As high school students and others gather nationwide on the one-month anniversary of the Parkland shooting, hundreds of Brown community members convened on the College Green to call for increased attention to gun violence.

PROVIDENCE, R.I. [Brown University] — At 10 a.m. on Wednesday, March 14, some 400 members of the Brown community gathered on a snowy College Green to stand together in a student-led show of solidarity against gun violence.

The event, organized by Brown undergraduate Keiko Cooper-Hohn, was timed to coincide with hundreds of other planned demonstrations at elementary schools, middle schools, high schools, universities and colleges across the country. The idea for National School Walkout Day originated with a group of juniors and seniors at Marjory Stoneman Douglas High School in Parkland, Fla., where a Feb. 14 shooting left 17 dead and 14 wounded.

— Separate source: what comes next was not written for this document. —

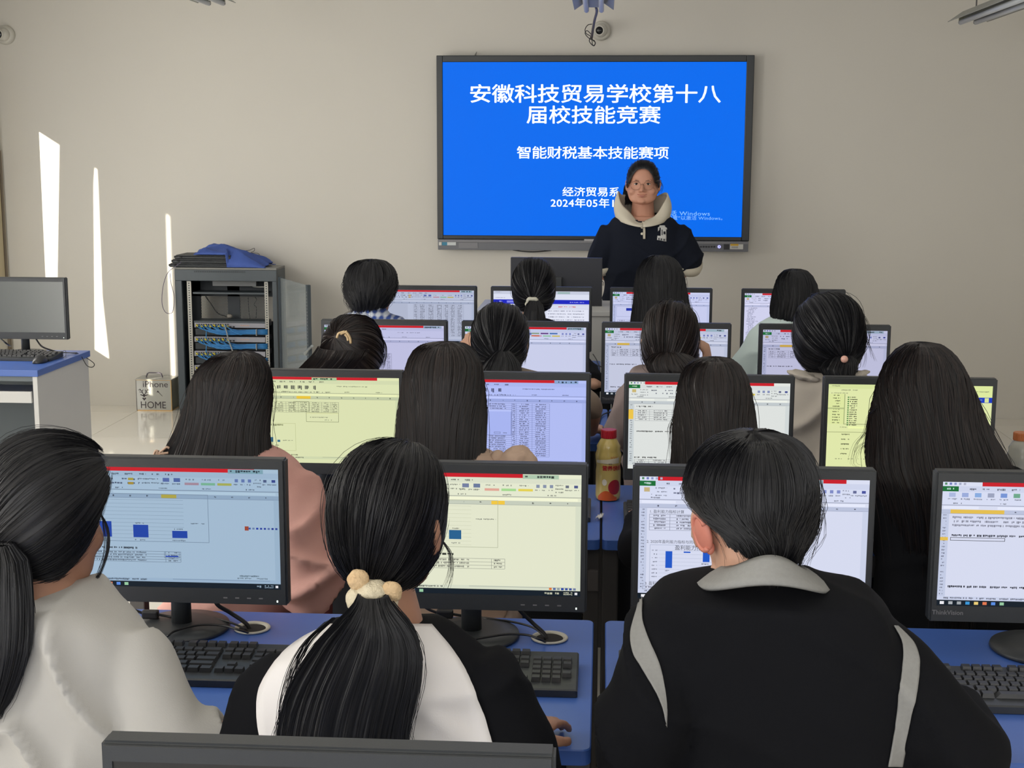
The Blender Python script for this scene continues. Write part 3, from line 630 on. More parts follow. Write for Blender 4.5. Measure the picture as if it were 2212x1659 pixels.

On hand at the invitation of Cooper-Hohn to offer perspective were Brown University President Christina Paxson; Erin Arcand, a Brown alumna who shared a statement on behalf of Rhode Island Sen. Jack Reed; and Nina Gregg, a Rhode Island School of Design sophomore who graduated from Marjory Stoneman Douglas High School in 2016.

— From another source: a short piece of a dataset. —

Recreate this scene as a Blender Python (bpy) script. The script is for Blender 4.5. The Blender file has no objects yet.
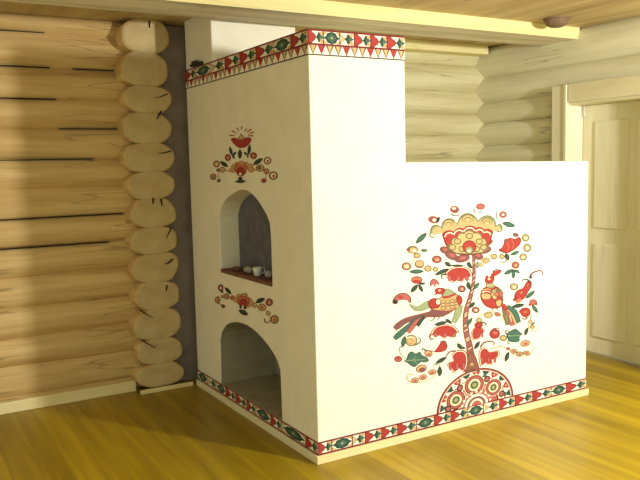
import bpy, bmesh, math, random
from mathutils import Vector, Matrix, noise
random.seed(7)
C = bpy.context.scene.collection
PI = math.pi

# ------------------------------------------------------------------ camera
CP = Vector((-1.807, -3.1478, 1.5004)); YAW, PITCH, ROLL, F = .5305, .1001, -.0237, 744.3
def cam_axes():
    f = Vector((math.sin(YAW)*math.cos(PITCH), math.cos(YAW)*math.cos(PITCH), -math.sin(PITCH)))
    r = Vector((math.cos(YAW), -math.sin(YAW), 0)); u = r.cross(f)
    return (math.cos(ROLL)*r+math.sin(ROLL)*u, -math.sin(ROLL)*r+math.cos(ROLL)*u, f)
AR, AU, AF = cam_axes()
def ray(x, y): return AF+AR*((x-320)/F)-AU*((y-240)/F)
def on_front(x, y):                       # pixel -> (u, v) on the long face, plane y = 0
    d = ray(x, y); p = CP+d*((0-CP.y)/d.y); return (p.x, p.z)
def on_side(x, y):                        # pixel -> (u, v) on the arched face, plane x = 0, u = depth
    d = ray(x, y); p = CP+d*((0-CP.x)/d.x); return (p.y, p.z)
cam = bpy.data.cameras.new('camera'); co = bpy.data.objects.new('camera', cam); C.objects.link(co)
cam.lens = F*36/640; cam.sensor_width = 36; cam.clip_start = .05
co.matrix_world = Matrix(((AR.x, AU.x, -AF.x, CP.x), (AR.y, AU.y, -AF.y, CP.y), (AR.z, AU.z, -AF.z, CP.z), (0, 0, 0, 1)))
bpy.context.scene.camera = co

# ------------------------------------------------------------------ materials
def srgb(c): return tuple(((v/255)/12.92 if v/255 <= .04045 else ((v/255+.055)/1.055)**2.4) for v in c)+(1,)
def new_mat(name, rough=.7, spec=.3):
    m = bpy.data.materials.new(name); m.use_nodes = True
    b = m.node_tree.nodes['Principled BSDF']; b.inputs['Roughness'].default_value = rough
    b.inputs['Specular IOR Level'].default_value = spec
    return m, m.node_tree.nodes, m.node_tree.links, b
def ramp(n, stops):
    r = n.new('ShaderNodeValToRGB'); e = r.color_ramp.elements
    while len(e) < len(stops): e.new(.5)
    for el, (p, c) in zip(e, stops): el.position = p; el.color = c
    return r
def simple(name, col, rough=.8, var=.12, scale=30, spec=.2, bump=0.0):
    m, n, l, b = new_mat(name, rough, spec)
    tc = n.new('ShaderNodeTexCoord'); nz = n.new('ShaderNodeTexNoise'); nz.inputs['Scale'].default_value = scale; nz.inputs['Detail'].default_value = 4
    l.new(tc.outputs['Object'], nz.inputs['Vector'])
    c = srgb(col)
    r = ramp(n, [(.3, tuple(v*(1-var) for v in c[:3])+(1,)), (.7, tuple(min(1, v*(1+var*.6)) for v in c[:3])+(1,))])
    l.new(nz.outputs['Fac'], r.inputs['Fac']); l.new(r.outputs['Color'], b.inputs['Base Color'])
    if bump:
        bp = n.new('ShaderNodeBump'); bp.inputs['Strength'].default_value = bump; bp.inputs['Distance'].default_value = .01
        l.new(nz.outputs['Fac'], bp.inputs['Height']); l.new(bp.outputs['Normal'], b.inputs['Normal'])
    return m
def wood(name, axis, light, dark, crack, fine=14, rough=.65, crack_amt=.5):
    m, n, l, b = new_mat(name, rough, .25)
    tc = n.new('ShaderNodeTexCoord'); mp = n.new('ShaderNodeMapping')
    s = [fine, fine, fine]; s[axis] = .9
    mp.inputs['Scale'].default_value = s
    oi = n.new('ShaderNodeObjectInfo'); ad = n.new('ShaderNodeVectorMath'); ad.operation = 'ADD'
    sc = n.new('ShaderNodeMath'); sc.operation = 'MULTIPLY'; sc.inputs[1].default_value = 40
    l.new(oi.outputs['Random'], sc.inputs[0])
    l.new(tc.outputs['Object'], mp.inputs['Vector']); l.new(mp.outputs['Vector'], ad.inputs[0]); l.new(sc.outputs[0], ad.inputs[1])
    n1 = n.new('ShaderNodeTexNoise'); n1.inputs['Scale'].default_value = 1.0; n1.inputs['Detail'].default_value = 6; n1.inputs['Roughness'].default_value = .6
    l.new(ad.outputs[0], n1.inputs['Vector'])
    r = ramp(n, [(.3, srgb(dark)), (.62, srgb(light))]); l.new(n1.outputs['Fac'], r.inputs['Fac'])
    # drying cracks: thin long streaks
    n2 = n.new('ShaderNodeTexNoise'); n2.inputs['Scale'].default_value = .75; n2.inputs['Detail'].default_value = 2
    l.new(ad.outputs[0], n2.inputs['Vector'])
    rr = ramp(n, [(.488, (0, 0, 0, 1)), (.5, (crack_amt,)*3+(1,)), (.512, (0, 0, 0, 1))]); l.new(n2.outputs['Fac'], rr.inputs['Fac'])
    n3 = n.new('ShaderNodeTexNoise'); n3.inputs['Scale'].default_value = 2.2; l.new(tc.outputs['Object'], n3.inputs['Vector'])
    r3 = ramp(n, [(.5, (0, 0, 0, 1)), (.6, (1, 1, 1, 1))]); l.new(n3.outputs['Fac'], r3.inputs['Fac'])
    mu = n.new('ShaderNodeMath'); mu.operation = 'MULTIPLY'; l.new(rr.outputs['Color'], mu.inputs[0]); l.new(r3.outputs['Color'], mu.inputs[1])
    mx = n.new('ShaderNodeMixRGB'); mx.inputs[2].default_value = srgb(crack)
    l.new(mu.outputs[0], mx.inputs[0]); l.new(r.outputs['Color'], mx.inputs[1]); l.new(mx.outputs[0], b.inputs['Base Color'])
    bp = n.new('ShaderNodeBump'); bp.inputs['Strength'].default_value = .25; bp.inputs['Distance'].default_value = .008
    l.new(n1.outputs['Fac'], bp.inputs['Height']); l.new(bp.outputs['Normal'], b.inputs['Normal'])
    return m
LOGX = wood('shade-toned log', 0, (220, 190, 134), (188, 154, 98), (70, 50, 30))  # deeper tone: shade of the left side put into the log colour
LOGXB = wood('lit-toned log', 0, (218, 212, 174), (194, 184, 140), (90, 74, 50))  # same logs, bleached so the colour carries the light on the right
LOGYP = wood('shade-toned log of the partition', 1, (220, 190, 134), (188, 154, 98), (70, 50, 30))  # same shaded tone, with the grain turned
LOGY = wood('lit-toned log of the side wall', 1, (234, 232, 208), (214, 209, 178), (90, 74, 50))  # colour paled further to imitate light on the side wall
def end_grain():
    m, n, l, b = new_mat('log end grain', .75, .2)
    tc = n.new('ShaderNodeTexCoord'); w = n.new('ShaderNodeTexWave'); w.wave_type = 'RINGS'; w.rings_direction = 'Y'
    w.inputs['Scale'].default_value = 16; w.inputs['Distortion'].default_value = 3; w.inputs['Detail'].default_value = 2
    l.new(tc.outputs['Object'], w.inputs['Vector'])
    r = ramp(n, [(.1, srgb((196, 173, 127))), (.9, srgb((205, 183, 137)))]); l.new(w.outputs['Fac'], r.inputs['Fac'])
    nz = n.new('ShaderNodeTexNoise'); nz.inputs['Scale'].default_value = 9; l.new(tc.outputs['Object'], nz.inputs['Vector'])
    r2 = ramp(n, [(.35, srgb((184, 156, 112))), (.65, srgb((206, 186, 142)))]); l.new(nz.outputs['Fac'], r2.inputs['Fac'])
    mx = n.new('ShaderNodeMixRGB'); mx.inputs[0].default_value = .6; l.new(r.outputs['Color'], mx.inputs[1]); l.new(r2.outputs['Color'], mx.inputs[2])
    l.new(mx.outputs[0], b.inputs['Base Color']); return m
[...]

Photographer Nick Dentamaro captured highlights.

"Led by the students of Marjory Stoneman Douglas High, we will join our hands, our hearts, our brainpower, our willpower, our voices and our wallets, and we will change the course of history," organizer Keiko Cooper-Hohn told the crowd. 
Event organizers handed out orange stickers that read "S.O.S. Save Our Students." The color orange has been used to symbolize resistance against gun violence since 2013, when 15-year-old Hadiya Pendleton was shot and killed in Chicago and her friends wore orange in her honor. 
"One would think that after the heartbreak of Parkland, Orlando, Las Vegas, Charleston, Sandy Hook and other mass shootings, clear-eyed solutions to a public policy problem might prevail," Brown President Christina Paxson said in an address before joining the audience. "Sadly, that has not been the case."
Students streamed to and from the College Green, in some cases walking out of class sessions to raise awareness about school safety and the impact of gun violence.
Rhode Island School of Design sophomore Nina Gregg, left, stood with Paxson before addressing the crowd. Gregg, a 2016 graduate of Marjory Stoneman Douglas High, said she heard the news of the shooting just after returning to Providence from a trip to her hometown. "I was in disbelief," she said.
Jasmine Bacchus handed out stickers to students on the College Green as they arrived. She and other students observed a moment of silence for the 17 people who were killed in the Parkland shooting last month.
Gregg and Cooper-Hohn shared a hug as the Brown Band played. Gregg noted in her remarks that while her hometown community was "forever changed" by the shooting, it will also be "forever making change." "Please make it with me," she implored the crowd. "We can't afford not to. There's too much at stake."
Gregg, event organizers and hundreds of Brown students looked on as the Brown Band closed the event with a solemn musical number.